O Comitê Brasileiro de Defensoras e Defensores de Direitos Humanos (CBDDH) irá cobrar do governo brasileiro um pedido para uma missão oficial da relatoria da Organização das Nações Unidas (ONU) ao país. A decisão se deu durante reunião do Comitê com o Relator Especial da ONU sobre a situação de defensores e defensoras de direitos humanos, Michel Forst, em Brasília, nesta segunda-feira (02).
“Acreditamos ser fundamental sua presença oficial no Brasil o mais rápido possível, seja convidado ou convidando a si mesmo. Nós, da sociedade civil, vamos fazer o que for necessário para garantir essa visita oficial ainda antes das eleições do ano que vem”, enfatizou Maria Mello, representante do Comitê. Maria Mello e Antonio Neto coordenaram a reunião pelo CBDDH .
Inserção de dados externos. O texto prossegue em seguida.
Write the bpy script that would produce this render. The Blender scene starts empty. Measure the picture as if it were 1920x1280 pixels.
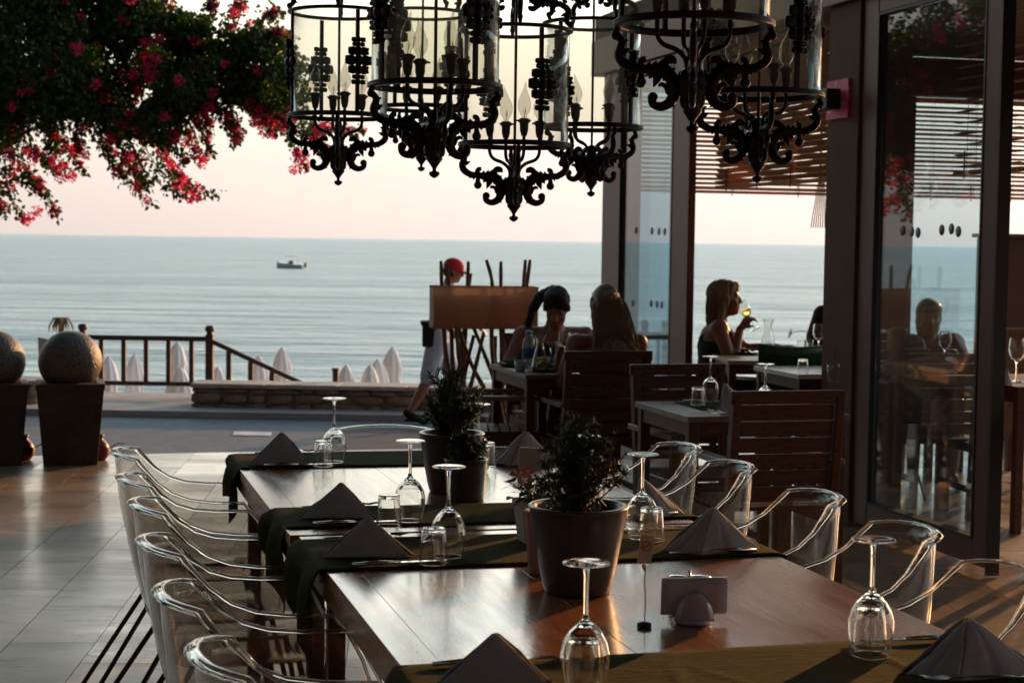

O relator, que acompanha a situação das defensoras e defensores em todo o mundo, ouviu índios, quilombolas, trabalhadores rurais e urbanos, além de representantes das entidades que integram o Comitê. Os relatos foram sobre cada situação de ameaça, violência e criminalização enfrentadas no dia a dia em seus territórios.
“Quando assumi essa relatoria, em 2014, decidi fazer uma consulta muito ampla com defensores em todo o mundo para ter uma ideia do que eles estavam vivenciando em termos de ataques. O que eles me falaram foi que, em muitos países, os ataques vêm de atores como oficiais do governo, mídia e grandes empresas que não entendem, ou não querem entender, o trabalho positivo dos (as) defensores (as), e que tentam fazer um retrato deles como sendo inimigos de Estado, ou como pessoas que são contra o desenvolvimento”, destacou Forst.
A criminalização, aliada à falta de ações protetivas, contribui com a escalada da violência. Somente neste ano já foram registrados 62 assassinatos de defensoras e defensores no Brasil. No ano passado foram 66. O Programa de Proteção aos Defensores de Direitos Humanos (PPDDH), que deveria ser o principal instrumento de proteção, acumula lacunas. Lançado em 2004, o PPDDH já esteve presente em 13 estados. Hoje, funciona apenas nos estados de Minas Gerais, Pernambuco e Maranhão. Nos três existem problemas na execução dos recursos e continuidade do Programa. Michel Forst lembrou, também, que para que essas políticas de proteção funcionem, as ações não podem estar apenas nas capitais, mas nos territórios onde essas defensoras e defensores vivem.
A violência nas favelas cariocas, as ameaças contra lideranças do Movimento dos Trabalhadores por Direitos (MTD), as perseguições e altíssimos índices de assassinatos aos militantes LGBTs, o acirramento do cenário de violência cotidiana no Pará, além da necessidade de garantir proteção aos sobreviventes da chacina de Pau D’Arco, as violências e a resistência dos quilombolas em Alcântara (MA) e no Quilombo Rio dos Macacos (BA), as frequentes intimidações aos trabalhadores (as) do assentamento Raimundo Viera III, em Nova Guarita (MT), o pedido de proteção aos índios Gamelas (MA) depois de soferem um ataque com armas de fogo e facões. Todos esses casos foram relatados aForst durante a reunião.
O relator afirmou que nenhum governo no mundo quer ver seu nome associado a violações de direitos humanos, e por isso nem sempre a vontade das organizações para que uma missão oficial seja realizada no país é atendida pelos governos. “Quando não sou convidado, eu mesmo me convido”, disse ele, para lembrar que as organizações também podem se articular entre si para que essa missão seja autorizada.
A última missão oficial da ONU no Brasil para checar a situação das defensoras e defensores de direitos humanos ocorreu em 2005. À epoca, a paquistanesa Hina Jilani, que ocupava o cargo de secretária-especial da organização, declarou em seu relatório que o governo brasileiro “não conseguia proteger ativistas e defensores de direitos humanos, que são mortos e ameaçados no país”.
Doze anos depois, organizações de defensores de direitos humanos denunciam que o quadro de violência só vem crescendo: além dos assassinatos que já ocorreram, muitos deles com características de chacinas e execução, outras pessoas continuam ameaçadas. Alguns desses casos foram denunciados em uma carta aberta intitulada “mortes anunciadas no Brasil em 2017”. O documento produzido pelo CBDDH, com 15 casos em que pessoas podem ser mortas a qualquer momento no país, também foi entregue ao relator da ONU durante a reunião.